In our opinion Harold Buchman’s testimony, contradicted as it is by his prior written statements, is not entitled to as much weight as that of the driver of the truck and" the park guard, but that is not the question which was before the District Court or is now before this court. To resolve the conflict of the testimony, to determine which evidence was most persuasive, which entitled to much or to little weight, was the function of the jury.
The law of Pennsylvania governs the case at bar. Erie Railroad Co. v. Tompkins, 304 U.S. 64, 58 S.Ct. 817, 82 L.Ed. 1188, 114 A.L.R. 1487. The trial court would have fallen into error had it directed a verdict for the appellants, A verdict may be directed under the law of Pennsylvania only where there is no substantial evidence to support recovery by the party against whom it is directed or where the evidence 'is all against him or so overwhelming as to leave no room to doubt what the fact is. Reel v. Elder, 62 Pa. 308, 1 Am.Rep. 414; Duffy v. York Haven Water & Power Co., 233 Pa. 107, 81 A. 908; Thatcher v. Pierce, 281 Pa. 16, 125 A. 302; Hardman v.

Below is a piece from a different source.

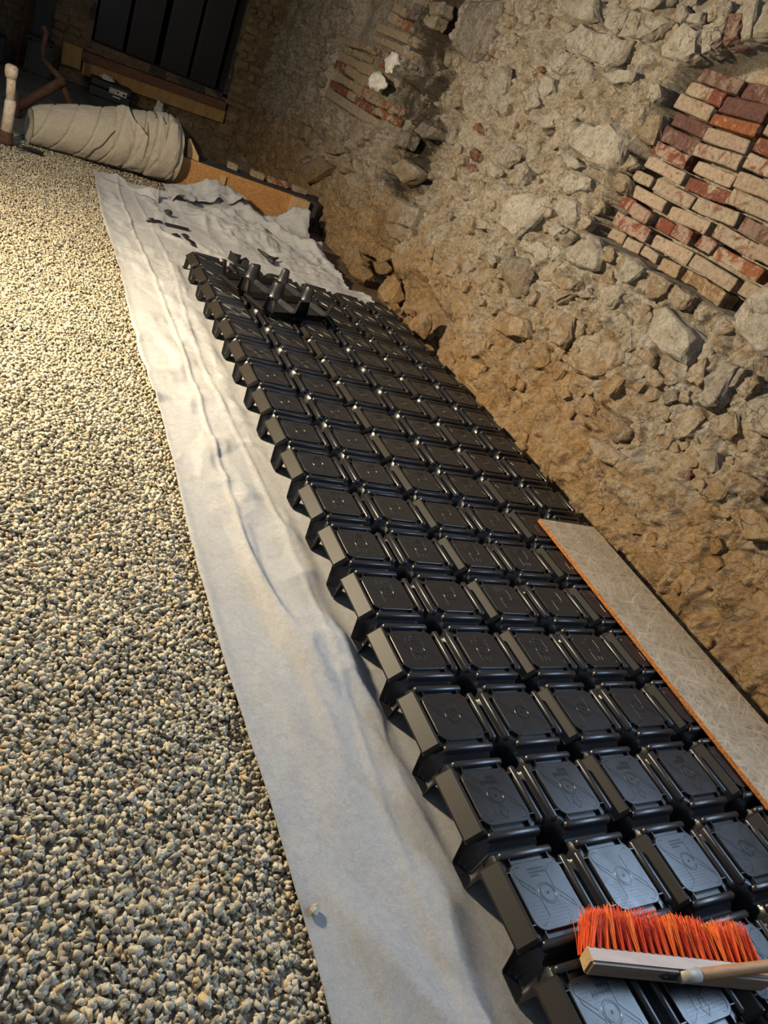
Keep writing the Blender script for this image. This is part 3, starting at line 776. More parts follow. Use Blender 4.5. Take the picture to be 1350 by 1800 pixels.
for i in order:
    o = mobj('gravel_chip', tm[int(i) % len(tm)])
    s = float(size[i]); o.matrix_world = Matrix.Translation((float(pts[i, 0]), float(pts[i, 1]), float(zz[i]))) @ Matrix(Rm[i].tolist()).to_4x4() @ Matrix.Scale(s, 4)
    tag(o, 'grey angular gravel chip among those lying nearest the lower left corner', 'gravel', 'nearest gravel chips')
Vs = []; Fs = []; off = 0
near = pts[:, 1] < 3.2
for lst, sel in ((CH, near & ~single & inview), (CL, ~(near & inview) & ~single)):
    ids = np.nonzero(sel)[0]
    for k, (V, F) in enumerate(lst):
        q = ids[k::len(lst)]
        if not len(q): continue
        W = np.einsum('nij,vj->nvi', Rm[q], V) * size[q][:, None, None]
        W[:, :, 0] += pts[q, 0][:, None]; W[:, :, 1] += pts[q, 1][:, None]; W[:, :, 2] += zz[q][:, None]
        Vs.append(W.reshape(-1, 3)); n = len(V)
        Fs.append((F[None] + (np.arange(len(q)) * n)[:, None, None] + off).reshape(-1, 3)); off += len(q) * n
grav = mobj('gravel', mesh_np('gravel', np.concatenate(Vs), np.concatenate(Fs), False, M_gravel))
tag(grav, 'bed of grey crushed gravel along the left side', 'gravel', kind='stuff')

# ------------------------------------------------------------------ white felt
def felt_h(x, y):
    h = 0.006 + 0.010 * fbm(x * 2.2, y * 1.6, 70, 3) + 0.005 * fbm(x * 9, y * 5, 74, 3)
    h = h + 0.010 * np.exp(-((x + 0.40 + 0.02 * np.sin(y * 1.3)) / 0.012) ** 2) * sstep(0.9, 1.8, y)           # long crease
    h = h + 0.006 * np.exp(-((x + 0.26 + 0.03 * np.sin(y * 2.0 + 1)) / 0.014) ** 2)
    u = (x * 0.86 + y * 0.5); w = (-x * 0.5 + y * 0.86)
    h = h + (0.050 * np.clip(ridge(u * 2.6, w * 1.1, 80, 2) - 0.2, 0, 1) + 0.030 * np.clip(ridge(x * 6.0 + 0.6 * y, y * 1.3, 86, 2) - 0.15, 0, 1)) * sstep(2.6, 1.1, y) * sstep(-0.58, -0.42, x)  # soft folds near the camera
    h = h + 0.020 * np.clip(ridge(x * 3.5, y * 3.0, 84, 3) - 0.3, 0, 1) * sstep(1.6, 2.4, y)
    tile = sstep(-0.22, -0.12, x) * sstep(5.12, 4.95, y)
    h = h * (1 - 0.85 * tile)
    # crumpled end in front of the board
    m = sstep(5.4, 6.6, y + 0.35 * x)
    cr = np.clip(ridge(x * 2.4 + 0.4, y * 2.4, 90, 3) - 0.1, 0, 2) * 0.05 + np.clip(ridge(x * 5.5, y * 5.0, 95, 2) - 0.2, 0, 1) * 0.022
    h = h + m * sstep(-0.3, 0.5, x) * cr
    h = h + 0.15 * np.exp(-(((x - 0.50) / 0.30) ** 2 + ((y - 7.12) / 0.17) ** 2))
    h = h + 0.25 * np.exp(-(((x - 1.27) / 0.17) ** 2 + ((y - 7.17) / 0.20) ** 2))
    h = h + 0.14 * np.exp(-(((x - 1.42) / 0.09) ** 2 + ((y - 6.95) / 0.16) ** 2))
    d = ((x - 0.55) * 0.62 + (y - 6.95) * -0.78)      # diagonal fold running to the right wall
    h = h + 0.085 * np.exp(-((x - 0.95 - (6.62 - y) * 0.9) / 0.10) ** 2) * sstep(6.0, 6.35, y) * sstep(7.1, 6.8, y)
    edge_lift = np.exp(-((x + 0.61) / 0.02) ** 2) * 0.006
    return np.maximum(h, -0.002) + edge_lift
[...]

Stanley Co. of America, 125 Pa. Super. 41, 189 A. 886. Certainly such was not the case under the evidence in the cause at bar. The question presented was really one of credibility.
Nor can it be said that the verdict of the jury was contrary to the clear weight of the evidence or that the trial judge should have reached the conclusion that a new trial should be granted to prevent a miscarriage of justice. Without going into great detail in discussing the law respecting this important subject we refer to the opinions in Duane v. Miercken, 4 Yeates 437; Rauch v. Smedley, 208 Pa. 175, 57 A. 359; Anderson v. Pittsburgh Rep. Co., 251 Pa. 517, 96 A. 1051; and Sears v. Birbeck, 321 Pa. 375, 184 A. 6.
These authorities persuade us that the court below properly left to the jury its function of triers of the facts. Here is to be found no mere scintilla of evidence to support the verdict. Dinan v. Supreme Council, 210 Pa. 456, 60 A. 10; Hewitt, Receiver, v. Democratic Pub. Co., 260 Pa. 59, 103 A. 499; Derrick v. Harwood Electric Co., 268 Pa. 136, 111 A. 48; Berardini v. Kay, 326 Pa. 481, 192 A. 882. There is a fair basis in the evidence for verdict and judgment.
The judgment of the court below is affirmed.